In another letter dated 15 march 2022, addressed to director of mining, Ofentse Ditsele, Bruchs revealed that “As a public company, we are required to have an annual audit and even though we have filed

extensive briefs, sent emails and requested meetings, I do not have any document from DOM (department of mines)explaining why PL020/2018 has not been renewed.”

He said: “The damages to the company and its investors including the IFC (World Bank), JPMorgan Asset Management, First Quantum, Lucara, Sandstorm Gold and Botswana based TBM and our hundreds of shareholders is real.”

He requested Ditsile “that you provide me with a written response specifically detailing  why PL020/2018, (the licence at the centre of dispute) which contains the company’s major asset, is not being renewed so we can provide your response to our auditors and legal counsel and all parties of interest so that they can read for themselves the reasons why the biggest potential resource development project in Botswana is stalled.”

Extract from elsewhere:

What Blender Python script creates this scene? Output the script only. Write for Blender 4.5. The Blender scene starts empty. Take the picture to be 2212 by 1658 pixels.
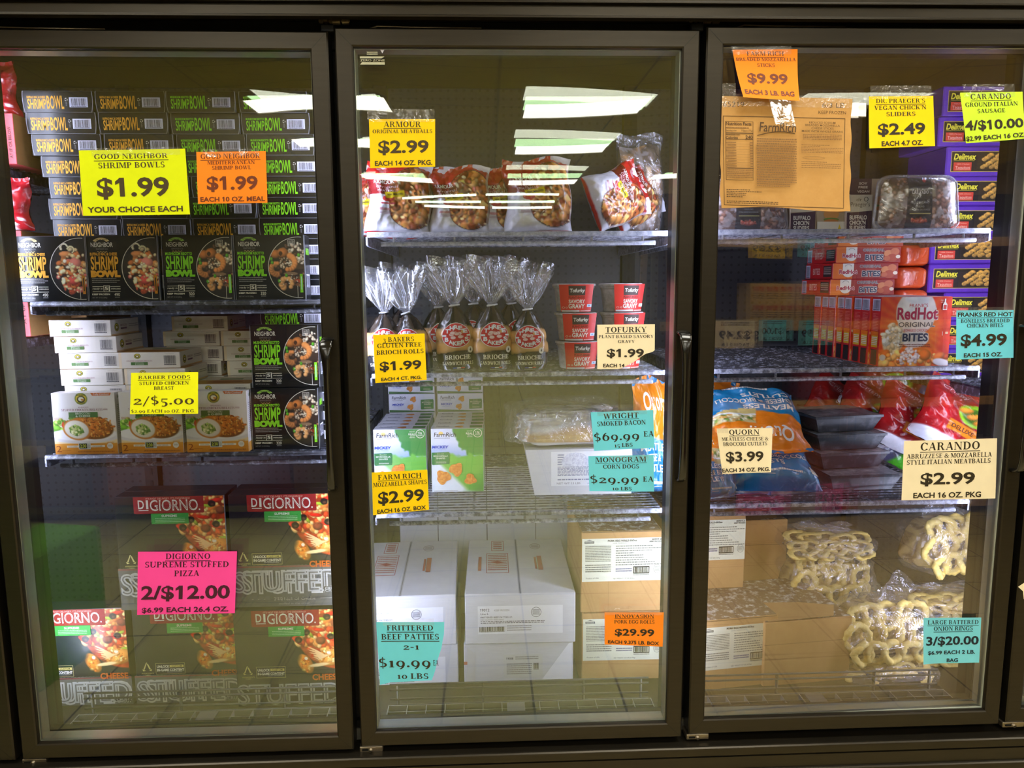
import bpy, math, random
import numpy as np
from mathutils import Vector, Matrix, Euler

# ------------------------------------------------------------------ camera, world, exposure
SC = bpy.context.scene
COL = SC.collection
CAM = Vector((1.0669, -1.6043, 1.0675))          # metres; z = 0 is the lower edge of the freezer doors
ROT = Euler((1.4331, 0.0076, -0.0393))
cam_data = bpy.data.cameras.new('camera')
cam_data.sensor_fit = 'HORIZONTAL'; cam_data.sensor_width = 36.0
cam_data.lens = 1600.0 / 2212.0 * 36.0
cam_data.clip_start = 0.02
cam = bpy.data.objects.new('camera', cam_data); COL.objects.link(cam)
cam.location = CAM; cam.rotation_euler = ROT
SC.camera = cam
world = bpy.data.worlds.new('world'); SC.world = world; world.use_nodes = True
world.node_tree.nodes['Background'].inputs[0].default_value = (0.9, 0.85, 0.7, 1)
world.node_tree.nodes['Background'].inputs[1].default_value = 0.02
SC.view_settings.view_transform = 'Standard'; SC.view_settings.look = 'None'
SC.view_settings.gamma = 1.0; SC.view_settings.use_curve_mapping = False
SC.view_settings.exposure = 0.72
SC.cycles.transparent_max_bounces = 24
SC.cycles.max_bounces = 7; SC.cycles.diffuse_bounces = 3; SC.cycles.glossy_bounces = 4
SC.cycles.sample_clamp_indirect = 4.0
SC.cycles.caustics_reflective = False; SC.cycles.caustics_refractive = False
TROFFER_POWER = 11.0          # ceiling troffers, warm white
TUBE_POWER = 30.0
STRIP_POWER = 15.5           # cool strips inside the door mullions
FLOOR_Z = -0.34
CEIL_Z = 2.82
P = 0.77                     # door pitch
RM = ROT.to_matrix()
random.seed(7)

def at(px, py, y):
    """world point seen at a pixel of the photograph, on the vertical plane y (metres behind the door fronts)"""
    d = RM @ Vector(((px - 1106) / 1600.0, -(py - 829) / 1600.0, -1.0))
    return CAM + d * ((y - CAM.y) / d.y)

# ------------------------------------------------------------------ colour and materials
def lin1(c):
    c = c / 255.0
    return c / 12.92 if c <= 0.04045 else ((c + 0.055) / 1.055) ** 2.4
def lin(rgb): return tuple(lin1(float(x)) for x in rgb)
MATS = {}
def newmat(key):
    m = bpy.data.materials.new(key); m.use_nodes = True
    nt = m.node_tree
    return m, nt, nt.nodes['Principled BSDF']
def mat(key, rgb, rough=0.5, metal=0.0, spec=0.4, noise=0.05, scale=40.0, bump=0.0, coat=0.0, stretch=None):
    """principled material whose colour wanders a little with a noise texture"""
    if key in MATS: return MATS[key]
    m, nt, b = newmat(key)
    c = lin(rgb)
    tc = nt.nodes.new('ShaderNodeTexCoord'); n = nt.nodes.new('ShaderNodeTexNoise')
    n.inputs['Scale'].default_value = scale; n.inputs['Detail'].default_value = 4
    if stretch:
        mp = nt.nodes.new('ShaderNodeMapping'); mp.inputs['Scale'].default_value = stretch
        nt.links.new(tc.outputs['Object'], mp.inputs[0]); nt.links.new(mp.outputs[0], n.inputs['Vector'])
    else:
        nt.links.new(tc.outputs['Object'], n.inputs['Vector'])
    r = nt.nodes.new('ShaderNodeValToRGB')
    r.color_ramp.elements[0].position = 0.3; r.color_ramp.elements[1].position = 0.7
    r.color_ramp.elements[0].color = tuple(max(0, x * (1 - noise)) for x in c) + (1,)
    r.color_ramp.elements[1].color = tuple(min(1, x * (1 + noise)) for x in c) + (1,)
    nt.links.new(n.outputs['Fac'], r.inputs[0]); nt.links.new(r.outputs[0], b.inputs['Base Color'])
    b.inputs['Roughness'].default_value = rough; b.inputs['Metallic'].default_value = metal
    b.inputs['Specular IOR Level'].default_value = spec
    if coat: b.inputs['Coat Weight'].default_value = coat; b.inputs['Coat Roughness'].default_value = 0.15
    if bump:
        bp = nt.nodes.new('ShaderNodeBump'); bp.inputs['Strength'].default_value = bump; bp.inputs['Distance'].default_value = 0.004
        nt.links.new(n.outputs['Fac'], bp.inputs['Height']); nt.links.new(bp.outputs[0], b.inputs['Normal'])
    MATS[key] = m
    return m
def ink(rgb): return mat('ink_%d_%d_%d' % tuple(rgb), rgb, 0.55, noise=0.03)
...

In another letter, Bruchs said: “have clearly established that we have held the license before and after the  establishment of the OWHP (Okavango World Hretaige Property)  and that the license has either been granted or renewed many times  since 2014.”

He said without any consultation with “ourselves, OWHP was established in 2014 and the buffer zone designed by the State party encroached on our license property.”

He said this act presented no barrier to our activities as it “was clearly stated by the State Party (Botswana) to UNESCO in 2013 and 2014 and to us directly by numerous Ministers, Permanent Secretaries and Deputy Permanent Secretaries over the years that our activities were permitted in the buffer zone.”

Responding to one Bruchs’s proposals, Moagi indicated that “I wish to reiterate my willingness to consider a renewal application as long as the area applied for falls outside the Okavango Delta buffer zone.”

However, Moagi informed Bruchs, “I am not amenable to the conditions attached to your resolution, save for the one that requires that Gcwihaba be given a right of first refusal in the event Government decides to allow exploration or mining within the buffer or core zone anytime in future.”

Moagi added that, “I wish to clarify that Government has no intention of allowing those activities in the Okavango Delta, anytime in future.” In another correspondence dated 26 April 2022, Moagi informed Bruchs that “Kindly note that the coordinates submitted in the application for renewal of prospecting license no. o20/2018 are encroaching into the buffer zone of the Okavango Delta, which is listed as a world heritage site.”

He said: “Prospecting activities are prohibited within the buffer zone of the delta, or if permitted, they are to be subject to stringent environmental assessment measures” adding that “In light of the above, I am not in a position to renew the prospecting licence for as long as the submitted coordinates fall within the buffer zone of a world heritage site.”